Ronde Barber. The Buccaneers say they still want the veteran defensive back to return for another year. But in what capacity? He’s not going to start at free safety because the Bucs signed Dashon Goldson. A return to cornerback is possible, but Barber likely would be behind Darrelle Revis, Eric Wright and rookie Johnthan Banks. Backup safeties and fourth cornerbacks almost always have to play special teams. Do you honestly see Barber doing that at this point in his career? If he wants to keep playing, there might be a place or two where he can still be a starter and that could mean he won’t play his entire career with the Bucs.

Charles Brown and Jason Smith. The New Orleans Saints used a third-round draft pick on offensive tackle Terron Armstead. That means they aren’t sold on Brown or Smith as their left tackle. Armstead won’t be handed the job, but he’ll compete with Brown and Smith in training camp.

John Abraham. There has been a lot of talk from Atlanta fans about the Falcons perhaps re-signing the veteran defensive end. I’ve said all along that’s a long shot. After the draft, I think it’s an even longer shot. The Falcons drafted defensive ends Malliciah Goodman (fourth round) and Stansly Maponga (fifth round). They also have a couple of other young defensive ends on the roster in Jonathan Massaquoi and Cliff Matthews. It doesn’t look like there’s room on the roster to bring back an aging player who already was released.
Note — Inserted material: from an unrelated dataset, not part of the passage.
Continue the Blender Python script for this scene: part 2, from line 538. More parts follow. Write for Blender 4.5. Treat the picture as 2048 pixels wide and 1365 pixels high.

Ranking the needs: Defensive line

April, 23, 2013
We continue our pre-draft rankings of position-group needs with the defensive line.

Remember, the earlier the ranking, the greater the need.

Carolina Panthers: They’re in good shape with Greg Hardy and Charles Johnson as the starting defensive ends and Dwan Edwards as one of the defensive tackles. But the Panthers could use another starting defensive tackle. Plus, Edwards’ age makes it even more imperative that the Panthers address the middle of the defensive line.

Tampa Bay Buccaneers: As it stands right now, either Derek Landri or Gary Gibson would start next to Gerald McCoy at defensive tackle. The Bucs might want an upgrade at that spot. Tampa Bay also could use a little more depth at defensive end.

Atlanta Falcons: Osi Umenyiora was brought in to replace John Abraham. But the Falcons still might want to add another pass-rusher to complement Umenyiora. For too long Atlanta has relied too much on only one strong pass-rusher. The Falcons also could use some depth at defensive tackle after Vance Walker departed through free agency.

New Orleans Saints: Don’t be fooled by the ranking. The Saints don’t have a great defensive line. But ends Will Smith and Cameron Jordan and Brodrick Bunkley could fit nicely in the new 3-4 scheme. The Saints are likely to look for linebackers to rush from the edge. The Saints could use someone to rotate with Bunkley.